As long as we grudgingly sit back and allow this flawed and false ideology to continue, nothing will change. As parents, we understand that each of our children excel in different venues. We are obligated to teach them how to swim (literally) and to give them a craft by which to support themselves, thus behooving us to expound on any talent or G-d-given gift that he or she has been blessed with.
As far as choosing a partner in life is concerned, it is for the parents to do their hishtadlus in finding out all there is to know about a prospective shidduch, taking into account, of course, what their child is looking for in a spouse. The ultimate decision should rest with the young man or woman. It is for the parents to be supportive and offer their expertise, when asked, to help an unsure child with this important decision. Otherwise, you may want to leave the door to your home unlocked, so that your child and his or her children can move back in, challila, because you pushed, prodded or made false promises that goaded him or her into marriage. Divorces happen without our help. Laying the groundwork and creating the potential for the break-up is criminal.
Isaac Kohn, SVP
Prime Care Consultants
Dear Friends,
Mr. Kohn is a long-time contributor to this paper and is a well-respected champion of many causes, primarily those dealing with agunah, marital and child abuse and addiction. The two of us have a history of seeing the world as it is and not as we would like to it to be. We have long ago stopped living in denial, a popular mind-frame that shields us from all the ugliness. Mr. Kohn’s good work goes largely unheralded, as he goes about his business quietly, without fanfare or want of kavod. His heart is great, his will is greater, but the greatest of his desires is to see the end of suffering and needless injustice. And for this he has my greatest respect.
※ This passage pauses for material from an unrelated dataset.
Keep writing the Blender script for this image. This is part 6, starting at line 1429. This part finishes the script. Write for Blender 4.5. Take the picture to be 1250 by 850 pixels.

Many people have written in response to this particular column and you all have my thanks. I believe that most of you were upset at the multifaceted problems present in that letter and the introspection it brought about seemed to awaken memories in many people’s lives. That is the amazing part of a column such as this. People tend to see bits of themselves in someone else’s letter, often problems they could not address, talk about to anyone and thus had no closure or a way in which to deal with their situation. Strangely, the underlying sentiment has been that they found these answers in my responses to the weekly letter-writer. Thus, I sometimes tread a broader path in my response so as to reach out to others suffering a similar situation. Mark it up to writer’s license.
Thank you for trusting me with your problems, dilemmas and secrets. Know that your privacy is protected, your situation is respected and your secrets are safe and well hidden.